If you were a fan at the time and not seriously listening to Death Cab for Cutie or pop-punk like most hip-hop reviewers of today were from East to West, then you know that the most consistent camp was the Dipset crew. With some classic Rap City appearances, Harlem’s very own Cam’ron with his protegé Juelz Santana, Jimmy, Freekey, and JR all formed together to create a moment in music history. This week marks the 10th year anniversary of one of the last true New York classics, Cam’Ron’s Purple Haze – an album that while vastly underselling its predecessor (2002’s platinum Come Home With Me), many feel it was the apex of the New York sound and helped shape a whole generation of hip-hop heads (myself included).
Regionalism is a dying form of American expression in a time where Australians can sound crunkified and get nominated for Grammys, but there was a point where everyone had a stylistic demeanor and dialect endemic to where they grew up. Harlem has always held a high space within the black creative world, since it was the home of the Renaissance that brought writers and poets like Langston Hughes and Richard Wright to national literary prominence. Whether it was the street fashion initially started by Dapper Dan, to it being the hometown of infamous drug icons immortalized by street culture such as Nicky Barnes and Alpo (who Cam would later play in Paid in Full).
So it only fit for Big L’s main man and Ma$e former teammate (Killa Season will go down in history as one of the best) Cameron Giles to not fuck tradition up and create his own lane. At the time, Cam was already known within the streets from New York to Ohio almost singlehandedly, concurrently with Clipse of Virginia leading the resurgence of coke rap. Having his previous releases on Epic prove his marketability and capacity to drop hit songs (’98’s Confessions of Fire and 2000’s S.D.E.) Cam’ron’s signing to childhood friend Dame Dash’s Roc-A-Fella with an alleged 5 million dollar advance set the stage for him to run the game. And from 2002-2004 to, he ran the game as a whole with his Diplomats crew.

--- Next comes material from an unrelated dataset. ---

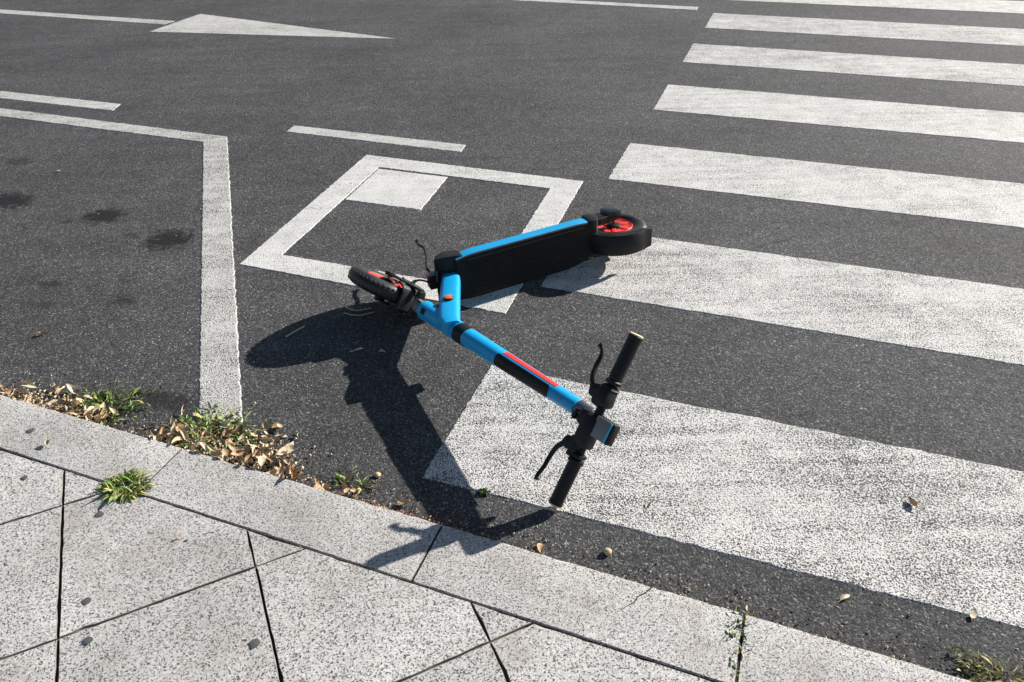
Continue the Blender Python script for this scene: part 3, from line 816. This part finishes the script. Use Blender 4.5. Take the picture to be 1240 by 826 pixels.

“THE BEAUTY OF KILLA CAM IS THAT HE IS ONE OF THE MOST SURREALISTIC, COMEDIC GANGSTER RAPPERS THAT EVER LIVED.”
Between being filled with skits that follow the Uptown legend’s interactions with ex-crackheads, hoodrats leaving their kids with grandma (“Man, fuck your kids!“) and struggles with wifey, Purple Haze‘s continuity in the skits made it the hood’s prime example of a body of work dripping in non-sequiturs – a cinematic feel that made it ever so popular. The legendary album was recorded in 2003 on the heels of the successive second Diplomats album, and production was dealt with primarily by the in-house craftsmen at Roc-A-Fella, such as Pop & Versatile, who provided the underrated jam “Soap Opera” which should have been the lead single instead of “Girls.” Common collaborators The Heatmakerz started the album out with the Pre-Waka high-spirited intro “More Gangster Music” with verses laid by a young Juelz Santana. The Heatmakerz also produced the fake patois anthem “Killa Cam” featuring Opera Steve (“This the realest since Kumbaya!”).
Meanwhile the chipmunk soul golden boy Kanye brought Syleena from his “All Falls Down” era to be fur-addicted Cam’s partner in the hit “Down & Out” (“My closet’s a Pet Sematary“). The beauty of Killa Cam (pause) is that he is one of the most surrealistic, comedic gangster rappers that ever lived. I heard Brian “All Day” Miller produced the shit out of that joint on the low, though – but that’s okay because they ended the album with “Dipset Forever” which is a top 5 College Dropout beats to ever be out.
Most of my boys used to clown me a former backpacker of the truest form (cue Little Brother’s Lovin’ It) for being a fan of a rapper that many feel came with nursery rhymes (“I’ll leave you wholly-holey, you’ll say holy moly” from “Get ‘Em Girls“). But it wasn’t till I took creative writing in college and learned about things like onomatopoeias that I realized the unsung brilliance of Mr. Giles. At his most popular on Purple Haze, he was advancing the scene with his words – evident in “Get ‘Em Girls”:
“Fuck a Sizzler Steak; my estates, they sizzle/Ate, boom boom, my ace boon coons/Shake, bake, skate, vroom vroom/Seven to eight, zoom zoom, boom boom tune/’Fore I get life, that boom boom room/Wreckx-n-Effect’s, zoom zoom in poon poon/Since the movie Cocoon, had my Uzi platoon.”
There was such range shown in the 24-track epic. From the introspective “Take ‘Em To Church” to the Earth, Wind & Fire ode “More Reasons,” which featured the king of ghetto fabulous Jaheim.
With the most effortless cadence, Cam’ron took a page out of Dr. Octagon’s book with lyrical adventures that at times bordered absurdity, threatening to shoot Siskel and Ebert (“Get Down”) while wearing crocodiles straight from Dundee (“Leave Me Alone, Pt. 2”) . The savant of the rap world proved himself worthy of the restoration and newfound recognition that came his way through social media’s reclamation of early rap battles with Bill O’Reilly; leading the controversial Stop Snitchin’ movement via Anderson Cooper; and was proof of the strength of the Roc-A-Fella promotional team.
Purple Haze has – ten years later in a world filled with derivatives – shown itself to be the initial template for a host of relevant artists of today.